**What is needed:**
Retype exactly the lines from the first one through the line with "F, CX, CY, CAMZ = 640.0, 512.0, 341.5, 1.6", including both ends; skip any pictures.

**Dataset content:**
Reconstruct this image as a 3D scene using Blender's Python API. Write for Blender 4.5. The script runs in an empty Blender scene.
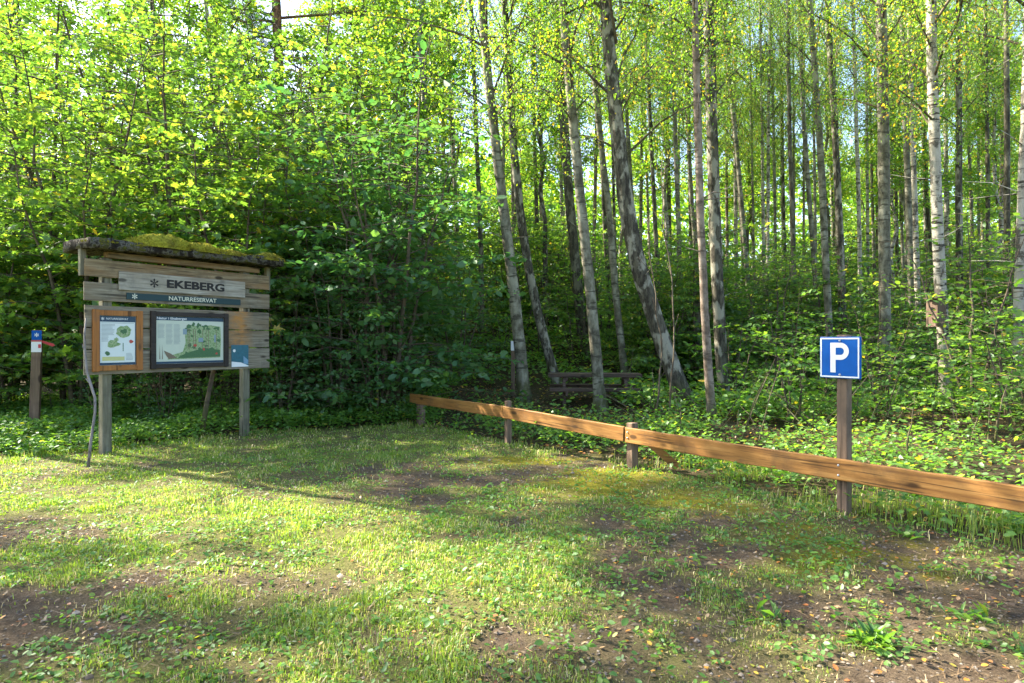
import bpy, math, random
import numpy as np
from mathutils import Vector, Matrix

random.seed(7)
RNG = np.random.default_rng(7)
S = bpy.context.scene
COL = S.collection
F, CX, CY, CAMZ = 640.0, 512.0, 341.5, 1.6

# ------------------------------------------------------------------ helpers
def at(px, py, Y):
    """point seen at picture position px,py at a distance Y in front of the camera"""
    return Vector(((px - CX) * Y / F, Y, CAMZ - (py - CY) * Y / F))

def tag(o, label=None, cat=None, group=None, kind=None):
    if label: o['label'] = label
    if cat: o['category'] = cat
    if group: o['group'] = group
    if kind: o['kind'] = kind
    return o

def empty(name, loc, rz=0.0, label=None, cat=None, group=None):
    o = bpy.data.objects.new(name, None)
    o.empty_display_size = 0.1
    COL.objects.link(o)
    o.location = loc
    o.rotation_euler = (0, 0, rz)
    return tag(o, label, cat, group)

def obj(name, mesh, mat=None, parent=None, loc=None, rot=None, scale=None):
    if mat is not None and not mesh.materials:
        mesh.materials.append(mat)
    o = bpy.data.objects.new(name, mesh)
    COL.objects.link(o)
    if parent: o.parent = parent
    if loc is not None: o.location = loc
    if rot is not None: o.rotation_euler = rot
    if scale is not None: o.scale = (scale,) * 3 if not hasattr(scale, '__len__') else scale
    return o

def copy_tree(root, loc, rz=0.0, scale=1.0, label=None, cat=None, group=None, tilt=(0, 0)):
    r = root.copy(); COL.objects.link(r)
    r.location = loc
    r.rotation_euler = (tilt[0], tilt[1], rz)
    r.scale = (scale,) * 3 if not hasattr(scale, '__len__') else scale
    tag(r, label, cat, group)
    for ch in list(root.children):
        c = ch.copy(); COL.objects.link(c); c.parent = r
        for g in list(ch.children):
            d = g.copy(); COL.objects.link(d); d.parent = c
    return r

def raw_mesh(name, V, sizes, loops, tint=None, smooth=False, vattr=None):
    m = bpy.data.meshes.new(name)
    V = np.ascontiguousarray(V, dtype=np.float32)
    sizes = np.asarray(sizes, dtype=np.int32)
    loops = np.asarray(loops, dtype=np.int32)
    m.vertices.add(len(V)); m.vertices.foreach_set('co', V.ravel())
    m.loops.add(len(loops)); m.loops.foreach_set('vertex_index', loops)
    m.polygons.add(len(sizes))
    starts = np.concatenate([[0], np.cumsum(sizes)[:-1]]).astype(np.int32)
    m.polygons.foreach_set('loop_start', starts)
    try: m.polygons.foreach_set('loop_total', sizes)
    except Exception: pass
    if smooth:
        m.polygons.foreach_set('use_smooth', np.ones(len(sizes), dtype=bool))
    m.update(calc_edges=True)
    if tint is not None:
        a = m.attributes.new('tint', 'FLOAT', 'FACE')
        a.data.foreach_set('value', np.asarray(tint, dtype=np.float32))
    if vattr:
        for k, v in vattr.items():
            a = m.attributes.new(k, 'FLOAT', 'POINT')
            a.data.foreach_set('value', np.asarray(v, dtype=np.float32))
    return m

class MB:
    """collects simple solids into one mesh"""
    def __init__(s): s.v = []; s.f = []; s.smooth = []
    def add(s, vs, fs, sm=False):
        n = len(s.v); s.v += [tuple(v) for v in vs]
        s.f += [tuple(i + n for i in f) for f in fs]; s.smooth += [sm] * len(fs)
        return s
    def box(s, lo, hi, jit=0.0, bev=0.0):
        x0, y0, z0 = lo; x1, y1, z1 = hi
        if bev <= 0:
            vs = [(x, y, z) for z in (z0, z1) for y in (y0, y1) for x in (x0, x1)]
            if jit: vs = [(x + random.uniform(-jit, jit), y + random.uniform(-jit, jit), z + random.uniform(-jit, jit)) for x, y, z in vs]
            return s.add(vs, [(0, 2, 3, 1), (4, 5, 7, 6), (0, 1, 5, 4), (2, 6, 7, 3), (0, 4, 6, 2), (1, 3, 7, 5)])
        import bmesh
        bm = bmesh.new(); bmesh.ops.create_cube(bm, size=1)
        for v in bm.verts:
            v.co = Vector(((x0 + x1) / 2 + v.co.x * (x1 - x0), (y0 + y1) / 2 + v.co.y * (y1 - y0), (z0 + z1) / 2 + v.co.z * (z1 - z0)))
        bmesh.ops.bevel(bm, geom=bm.edges[:] + bm.verts[:], offset=bev, segments=1, affect='EDGES')
        bm.verts.index_update()
        vs = [v.co.copy() for v in bm.verts]; fs = [[v.index for v in f.verts] for f in bm.faces]
        bm.free()
        if jit: vs = [v + Vector((random.uniform(-jit, jit), random.uniform(-jit, jit), random.uniform(-jit, jit))) for v in vs]
        return s.add(vs, fs)
    def beam(s, a, b, w, h, up=(0, 0, 1)):
        a = Vector(a); b = Vector(b); d = (b - a).normalized(); u = Vector(up)
        r = d.cross(u).normalized(); u = r.cross(d).normalized()
        vs = []
        for p in (a, b):
            for sx, sy in ((-1, -1), (1, -1), (1, 1), (-1, 1)):
                vs.append(p + r * (sx * w / 2) + u * (sy * h / 2))
        return s.add(vs, [(0, 1, 2, 3), (7, 6, 5, 4), (0, 4, 5, 1), (1, 5, 6, 2), (2, 6, 7, 3), (3, 7, 4, 0)])
    def tube(s, pts, rad, sides=8, rough=0.0, cap=True):
        pts = [Vector(p) for p in pts]; n = len(pts)
        vs = []; fs = []
        ref = Vector((1, 0, 0))
        for i, p in enumerate(pts):
            t = (pts[min(i + 1, n - 1)] - pts[max(i - 1, 0)]).normalized()
            r0 = ref if abs(t.dot(ref)) < .9 else Vector((0, 1, 0))
            u = t.cross(r0).normalized(); w = t.cross(u).normalized()
            for k in range(sides):
                a = 2 * math.pi * k / sides
                rr = rad[i] * (1 + (random.uniform(-rough, rough) if rough else 0))
                vs.append(p + u * math.cos(a) * rr + w * math.sin(a) * rr)
        for i in range(n - 1):
            for k in range(sides):
                k2 = (k + 1) % sides
                fs.append((i * sides + k, i * sides + k2, (i + 1) * sides + k2, (i + 1) * sides + k))
        if cap:
            fs.append(tuple(range(sides))[::-1]); fs.append(tuple(range((n - 1) * sides, n * sides)))
        return s.add(vs, fs, True)
    def poly(s, pts): return s.add(pts, [tuple(range(len(pts)))])
    def mesh(s, name):
        m = bpy.data.meshes.new(name); m.from_pydata(s.v, [], s.f)
        m.polygons.foreach_set('use_smooth', s.smooth); m.update()
        return m

def arrow(pts):  # closed prism outline -> faces, x,z plane, thickness in y
    pass

# numpy value noise ---------------------------------------------------------
_perm = np.random.default_rng(3).random((256, 256))
def vnoise(x, y):
    x = np.asarray(x, float); y = np.asarray(y, float)
    xi = np.floor(x).astype(int); yi = np.floor(y).astype(int)
    fx = x - xi; fy = y - yi
    fx = fx * fx * (3 - 2 * fx); fy = fy * fy * (3 - 2 * fy)
    g = lambda i, j: _perm[i & 255, j & 255]
    return (g(xi, yi) * (1 - fx) * (1 - fy) + g(xi + 1, yi) * fx * (1 - fy) + g(xi, yi + 1) * (1 - fx) * fy + g(xi + 1, yi + 1) * fx * fy)
def fbm(x, y, o=4):
    r = 0; a = .5; t = 0
    for i in range(o):
        r = r + a * vnoise(x * 2 ** i + 17.3 * i, y * 2 ** i + 5.1 * i); t += a; a *= .5
    return r / t
def sstep(a, b, x):
    t = np.clip((np.asarray(x, float) - a) / (b - a), 0, 1); return t * t * (3 - 2 * t)

# ------------------------------------------------------------------ terrain
EX = [-40, -12, -9, -6.5, -4.3, -3.0, -1.8, -0.06, 1.54, 3.06, 5.0, 8.0]
EY = [7.6, 8.0, 8.4, 9.0, 11.1, 11.9, 12.3, 9.9, 8.15, 5.85, 2.9, -1.7]
def edge(x): return np.interp(x, EX, EY)      # rear border of the clearing
def hgt(x, y):
    x = np.asarray(x, float); y = np.asarray(y, float)
    side = 1 - .62 * sstep(1.0, 9.0, x)
    h = 3.4 * sstep(15.3, 34, y) * side + 5 * sstep(36, 90, y)
    h = h + .55 * np.exp(-(((x + 1.9) / 1.9) ** 2 + ((y - 15.6) / 1.6) ** 2))
    b = y - edge(x)
    h = h + (fbm(x * .35 + 9, y * .35) - .5) * .5 * sstep(.3, 4, b)
    h = h + (fbm(x * .6, y * .6) - .5) * .10 * sstep(2.0, 4.5, y)
    h = h + (fbm(x * 3.1, y * 3.1, 3) - .5) * .035
    return h
def hz(x, y): return float(hgt(x, y))

BARE = [(-.9, 7.4, 1.7, 1.15, 1.0), (2.2, 3.7, 1.9, 1.2, 1.1), (1.45, 5.4, 1.1, 1.0, .9), (-2.9, 3.8, 1.2, .6, .95), (-4.3, 5.4, 1.1, .6, .85),
        (3.3, 4.4, .9, 1.2, 1.1), (.35, 8.1, 1.2, .7, .8), (-.15, 3.4, .35, .3, .8), (-1.3, 4.3, .5, .3, .6), (.9, 4.1, .55, .45, .6), (-5.6, 8.0, 1.0, .4, .5),
        (-2.3, 5.6, .5, .35, .5)]
def baremask(x, y):
    r = np.zeros_like(x, dtype=float)
    wx = x + (fbm(x * 1.3 + 40, y * 1.3) - .5) * 1.4; wy = y + (fbm(x * 1.3, y * 1.3 + 40) - .5) * 1.4
    for cx, cy, rx, ry, s in BARE:
        r = np.maximum(r, s * np.exp(-(((wx - cx) / rx) ** 2 + ((wy - cy) / ry) ** 2) ** 1.5))
    r = r + (fbm(x * 2.3 + 3, y * 2.3 + 8, 4) - .54) * 2.2
    return np.clip(r, 0, 1)
def mossmask(x, y):
    r = np.zeros_like(x, dtype=float)
    for cx, cy, rx, ry in [(.95, 7.1, .55, .45), (1.5, 6.4, .55, .35), (1.9, 6.2, .4, .3), (.2, 8.6, .8, .35), (2.5, 4.9, .5, .4), (1.2, 7.9, .5, .3)]:
        r = np.maximum(r, np.exp(-((x - cx) / rx) ** 2 - ((y - cy) / ry) ** 2))
    return np.clip(r * 1.25 + (fbm(x * 3.5 + 70, y * 3.5) - .5) * 2.2 * (r > .05), 0, 1)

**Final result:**
Reconstruct this image as a 3D scene using Blender's Python API. Write for Blender 4.5. The script runs in an empty Blender scene.
import bpy, math, random
import numpy as np
from mathutils import Vector, Matrix

random.seed(7)
RNG = np.random.default_rng(7)
S = bpy.context.scene
COL = S.collection
F, CX, CY, CAMZ = 640.0, 512.0, 341.5, 1.6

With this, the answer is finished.